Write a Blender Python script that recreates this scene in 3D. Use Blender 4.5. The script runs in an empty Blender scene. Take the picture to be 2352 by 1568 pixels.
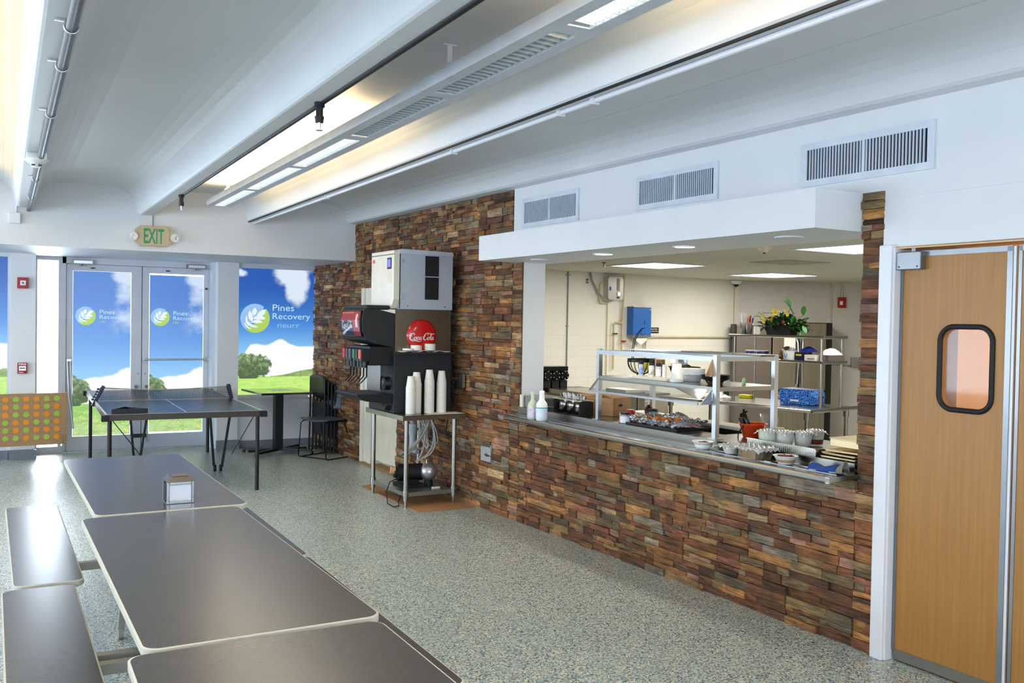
import bpy, math, random
import numpy as np
from mathutils import Vector, Matrix

# ------------------------------------------------------------------ camera, world, exposure
SC = bpy.context.scene
COL = SC.collection
SC.view_settings.view_transform = 'Standard'
SC.view_settings.look = 'None'
SC.view_settings.gamma = 1.0
SC.view_settings.use_curve_mapping = False
SC.view_settings.exposure = 0.1
SC.cycles.max_bounces = 8
SC.cycles.diffuse_bounces = 5
SC.cycles.glossy_bounces = 4
SC.cycles.transmission_bounces = 6
SC.cycles.transparent_max_bounces = 12
SC.cycles.sample_clamp_indirect = 6.0
SC.cycles.caustics_reflective = False
SC.cycles.caustics_refractive = False

F_PX = 2134.8
YAW, PITCH, ROLL = [math.radians(a) for a in (28.65282, -1.2254, 0.9898)]
cam_data = bpy.data.cameras.new('camera')
cam_data.sensor_width = 36.0
cam_data.lens = F_PX / 2352 * 36.0
cam_data.clip_start = 0.05
cam = bpy.data.objects.new('camera', cam_data)
COL.objects.link(cam)
_F = Vector((math.sin(YAW) * math.cos(PITCH), math.cos(YAW) * math.cos(PITCH), math.sin(PITCH)))
_r = Vector((math.cos(YAW), -math.sin(YAW), 0)); _u = _r.cross(_F)
_R = math.cos(ROLL) * _r + math.sin(ROLL) * _u
_U = -math.sin(ROLL) * _r + math.cos(ROLL) * _u
_m = Matrix((_R, _U, -_F)).transposed().to_4x4()
_m.translation = (0, 0, 1.65)
cam.matrix_world = _m
SC.camera = cam

world = bpy.data.worlds.new('sky')
SC.world = world
world.use_nodes = True
world.node_tree.nodes['Background'].inputs[0].default_value = (0.86, 0.93, 1.0, 1)
world.node_tree.nodes['Background'].inputs[1].default_value = 9.0

TH = math.radians(2.0221)          # the serving wall and the kitchen stand turned by this much to the dining room
W = 3.963                          # distance of the serving wall (its own frame)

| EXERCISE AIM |
Reproduce the full listing above verbatim, with no pictures included.

| RESPONSE TO THIS EXERCISE |
Write a Blender Python script that recreates this scene in 3D. Use Blender 4.5. The script runs in an empty Blender scene. Take the picture to be 2352 by 1568 pixels.
import bpy, math, random
import numpy as np
from mathutils import Vector, Matrix

# ------------------------------------------------------------------ camera, world, exposure
SC = bpy.context.scene
COL = SC.collection
SC.view_settings.view_transform = 'Standard'
SC.view_settings.look = 'None'
SC.view_settings.gamma = 1.0
SC.view_settings.use_curve_mapping = False
SC.view_settings.exposure = 0.1
SC.cycles.max_bounces = 8
SC.cycles.diffuse_bounces = 5
SC.cycles.glossy_bounces = 4
SC.cycles.transmission_bounces = 6
SC.cycles.transparent_max_bounces = 12
SC.cycles.sample_clamp_indirect = 6.0
SC.cycles.caustics_reflective = False
SC.cycles.caustics_refractive = False

F_PX = 2134.8
YAW, PITCH, ROLL = [math.radians(a) for a in (28.65282, -1.2254, 0.9898)]
cam_data = bpy.data.cameras.new('camera')
cam_data.sensor_width = 36.0
cam_data.lens = F_PX / 2352 * 36.0
cam_data.clip_start = 0.05
cam = bpy.data.objects.new('camera', cam_data)
COL.objects.link(cam)
_F = Vector((math.sin(YAW) * math.cos(PITCH), math.cos(YAW) * math.cos(PITCH), math.sin(PITCH)))
_r = Vector((math.cos(YAW), -math.sin(YAW), 0)); _u = _r.cross(_F)
_R = math.cos(ROLL) * _r + math.sin(ROLL) * _u
_U = -math.sin(ROLL) * _r + math.cos(ROLL) * _u
_m = Matrix((_R, _U, -_F)).transposed().to_4x4()
_m.translation = (0, 0, 1.65)
cam.matrix_world = _m
SC.camera = cam

world = bpy.data.worlds.new('sky')
SC.world = world
world.use_nodes = True
world.node_tree.nodes['Background'].inputs[0].default_value = (0.86, 0.93, 1.0, 1)
world.node_tree.nodes['Background'].inputs[1].default_value = 9.0

TH = math.radians(2.0221)          # the serving wall and the kitchen stand turned by this much to the dining room
W = 3.963                          # distance of the serving wall (its own frame)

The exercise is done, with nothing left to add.